Birleşen İzmir 1. Asliye Ticaret Mahkemesi’nin 2016/554 E. sayılı dosyasında davacılar … ve … vekilinin hükmedilen manevi tazminat miktarına ilişkin istinaf sebebinin incelenmesinde; Manevi tazminat, ne bir ceza ne de gerçek anlamda bir tazminattır. Zarara uğrayan kişinin çektiği acıyı, duyduğu elem ve üzüntüyü bir nebze olsa da dindiren, zarara uğratan olay nedeniyle oluşan ruhsal tahribatı onarmaya yarayan bir araçtır. Manevi tazminatın kapsam ve miktarını takdir hakkı kural olarak hakime aittir. Hakim, manevi tazminatı hak ve nesafete uygun olarak belirlemeli, bu belirlemede hukuk kurallarının yanında tarafların sosyal, ekonomik ve sosyal yapısı ile özellikle de somut olayın koşullarını gözetmelidir. Manevi tazminat olarak takdir edilecek tutar manevi acıları kısmen de olsa gidermesinin yanında kamuoyu ve sosyal vicdanda da kabul görmeli ve zarar gören açısından da bir zenginleşme aracı olmamalıdır. Somut olayda hüküm altına alınan manevi tazminat miktarı kazanın oluş şekli, kusur durumu, olay tarihi, tarafların sosyal ve ekonomik koşulları, zararın ağırlığı ve hakkaniyet ilkesi dikkate alındığında makul ve ılımlı bulunmuş olup, birleşen davada davacılar … ve … vekili istinaf dilekçesinde, asıl davanın davacıları yararına daha yüksek manevi tazminata hükmedildiğini ileri sürmüş ise de, asıl davanın davacıları …, … ve …’in aynı kazada müteveffa …’ün sürücüsü olduğu araçta yolcu olarak bulundukları ve kazada yaralandıkları, aynı zamanda …’ın eşini, …’ün babasını kaybettiği dikkate alındığında, manevi tazminat miktarına ilişkin istinaf itirazı da yerinde görülmemiştir.

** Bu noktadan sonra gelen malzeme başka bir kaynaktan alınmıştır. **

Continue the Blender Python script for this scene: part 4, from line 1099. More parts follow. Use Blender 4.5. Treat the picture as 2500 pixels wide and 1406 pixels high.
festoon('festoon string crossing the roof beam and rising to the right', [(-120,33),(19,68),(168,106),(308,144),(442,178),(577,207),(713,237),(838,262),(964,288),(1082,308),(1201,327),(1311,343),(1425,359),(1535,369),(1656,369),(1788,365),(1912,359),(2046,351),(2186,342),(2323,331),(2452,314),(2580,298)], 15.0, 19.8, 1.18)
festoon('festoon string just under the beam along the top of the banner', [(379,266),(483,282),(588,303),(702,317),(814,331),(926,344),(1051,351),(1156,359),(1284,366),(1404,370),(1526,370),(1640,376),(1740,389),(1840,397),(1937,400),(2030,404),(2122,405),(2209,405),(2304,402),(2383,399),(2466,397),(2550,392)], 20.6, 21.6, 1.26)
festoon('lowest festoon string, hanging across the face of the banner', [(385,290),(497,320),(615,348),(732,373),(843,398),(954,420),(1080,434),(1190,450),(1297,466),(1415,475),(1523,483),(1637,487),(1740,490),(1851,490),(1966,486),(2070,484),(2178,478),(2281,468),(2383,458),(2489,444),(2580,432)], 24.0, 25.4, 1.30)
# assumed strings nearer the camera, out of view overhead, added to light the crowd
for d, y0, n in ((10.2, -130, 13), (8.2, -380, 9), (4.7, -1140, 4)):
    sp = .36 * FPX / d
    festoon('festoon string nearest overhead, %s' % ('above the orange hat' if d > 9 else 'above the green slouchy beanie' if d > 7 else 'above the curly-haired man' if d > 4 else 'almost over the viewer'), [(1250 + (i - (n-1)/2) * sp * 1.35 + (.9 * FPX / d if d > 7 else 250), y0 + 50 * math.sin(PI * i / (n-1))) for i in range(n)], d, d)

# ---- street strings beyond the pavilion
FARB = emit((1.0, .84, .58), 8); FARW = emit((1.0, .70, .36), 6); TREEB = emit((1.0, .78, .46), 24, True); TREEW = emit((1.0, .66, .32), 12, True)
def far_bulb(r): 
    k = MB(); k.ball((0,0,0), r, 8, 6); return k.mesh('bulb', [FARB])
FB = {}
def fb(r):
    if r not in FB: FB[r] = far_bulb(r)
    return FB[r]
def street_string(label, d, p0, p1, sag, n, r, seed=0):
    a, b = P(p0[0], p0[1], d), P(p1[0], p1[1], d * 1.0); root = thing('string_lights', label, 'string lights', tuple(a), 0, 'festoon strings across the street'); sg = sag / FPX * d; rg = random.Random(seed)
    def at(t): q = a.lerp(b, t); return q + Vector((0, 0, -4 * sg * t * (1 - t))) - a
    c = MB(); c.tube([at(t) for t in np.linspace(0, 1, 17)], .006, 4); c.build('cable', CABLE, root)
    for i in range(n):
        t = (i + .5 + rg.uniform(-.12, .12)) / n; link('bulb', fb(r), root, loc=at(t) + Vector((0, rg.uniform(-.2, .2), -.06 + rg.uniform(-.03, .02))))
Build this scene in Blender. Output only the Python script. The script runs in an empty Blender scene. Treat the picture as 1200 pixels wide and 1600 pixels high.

Bu durumda, istinaf kanun yoluna başvuranın dilekçesinde yer verdiği itirazların açıklanan gerekçe ışığında yerinde olmamasına, kararda kamu düzenine ilişkin bir aykırılık bulunmamasına, kararının usul ve esas yönünden hukuka uygun olmasına göre, duruşma açılmasına gerek görülmeyerek Hukuk Muhakemeleri Kanunu’nun 353/1-b-1 maddesi gereğince istinaf başvurusunun esastan reddine karar verilmesi gerekmiştir.
HÜKÜM : Yukarıda açıklanan nedenlerle;
1-Birleşen İzmir 1. Asliye Ticaret Mahkemesi’nin 2016/554 E. sayılı dosyasında davacılar … ve … vekilinin istinaf başvurusunun Hukuk Muhakemeleri Kanunu’nun 353/1-b-1 maddesi uyarınca ESASTAN REDDİNE,
2-Davacı … yönünden istinaf karar harcı olan 269,85 TL’den peşin alınan 54,40 TL’nin mahsubu ile eksik kalan 215,45 TL’nin davacı …’den alınarak hazineye gelir kaydına,
3-Davacı … yönünden istinaf karar harcı olan 269,85 TL’den peşin alınan 54,40 TL’nin mahsubu ile eksik kalan 215,45 TL’nin davacı …’den alınarak hazineye gelir kaydına,
4-İstinaf başvurusu nedeniyle davacılar … ve …’in yaptıkları giderlerin kendi üzerilerinde bırakılmasına,
Dosya üzerinden yapılan inceleme neticesinde, kararın tebliğinden itibaren iki hafta içinde Yargıtay ilgili Hukuk Dairesinde temyiz yolu açık olmak üzere 14.07.2023 tarihinde oy birliğiyle karar verildi.